TEGUCIGALPA – Manuel Zelaya was deposed in a 2009 coup and not removed from the presidency in a “constitutional succession” as his opponents claimed, the Honduras Truth and Reconciliation Commission concluded Thursday.

But the panel also pinned some blame for his overthrow on Zelaya himself, reproaching him for alleged “interference” with the other branches of Honduras’s government — conduct that the commission said precipitated his overthrow.

Zelaya was rousted out of bed at gunpoint by soldiers on June 28, 2009, forced onto an airplane to Costa Rica in his pajamas and sent into exile.

The military coup was sanctioned by the legislature and the Supreme Court but left the country polarized between coup supporters and followers of Zelaya, who soon took to the streets in angry demonstrations.

On the day of the coup, Zelaya had planned to carry out a vote to change the constitution to allow for presidential re-election.

“The process followed against… Zelaya was a coup d’etat against the executive,” said the commission head, former Guatemalan vice president Eduardo Stein.

But the commission did not find the former Honduran leader blameless, saying that he violated “several laws” in the run-up to the crisis, provoking clashes with the Supreme Court and the Honduran legislature that hastened his overthrow.

Zelaya for his part rejected any culpability for the coup.

“I never in my life violated any laws,” he told AFP, when asked to comment on the commission’s findings.

Had he in fact, violated the law, Zelaya said, he would be facing criminal charges now, which he pointed out, is not the case.

“What are these laws that I am supposed to have broken?” he said. “What is the infraction that I am supposed to have committed? Somebody tell me.”

Stein presented the report Thursday to current Honduran President Porfirio Lobo and Organization of American States (OAS) Secretary General Jose Miguel Insulza.

Congress named the head of the legislature, Roberto Micheletti, as the country’s interim leader, but his seven-month presidency was never recognized abroad.

Micheletti’s government organized elections in November 2009, and the winner — Lobo — took office in January 2010.

The truth commission, held under OAS auspices, was established to look into events surrounding the coup.

Zelaya, 58, was a wealthy conservative rancher when he was elected in 2006, but turned to the left once in office.

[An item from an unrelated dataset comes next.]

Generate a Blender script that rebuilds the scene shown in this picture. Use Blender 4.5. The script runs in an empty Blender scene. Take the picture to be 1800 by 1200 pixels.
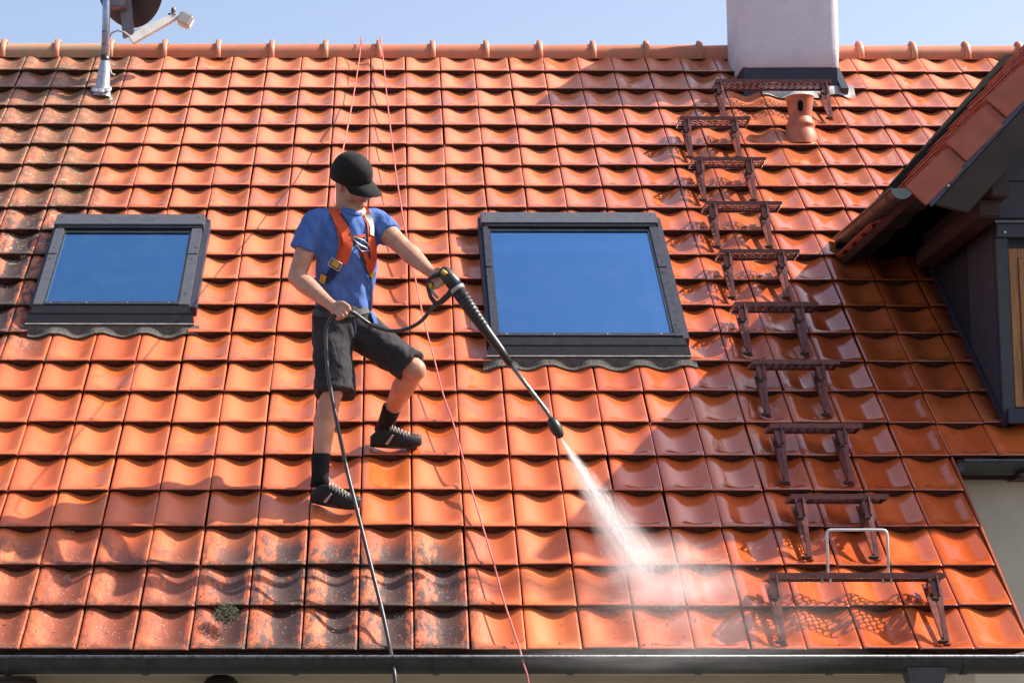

His opponents feared he would use the referendum to extend his term in office as his ally Hugo Chavez had done in Venezuela.

Zelaya secretly returned to Honduras in September 2009 in a bid to win back power, taking refuge in the Brazilian embassy in the capital Tegucigalpa.

A months-long stand-off ensued, but Zelaya was unable to stir the masses to reinstate him and eventually left for exile in the Dominican Republic in January 2010.

Zelaya returned to Honduras in late May under a deal brokered by several Latin American governments.

Despite enjoying broad popular support, Zelaya cannot run in the 2013 elections because the constitution limits presidents to a single term in office.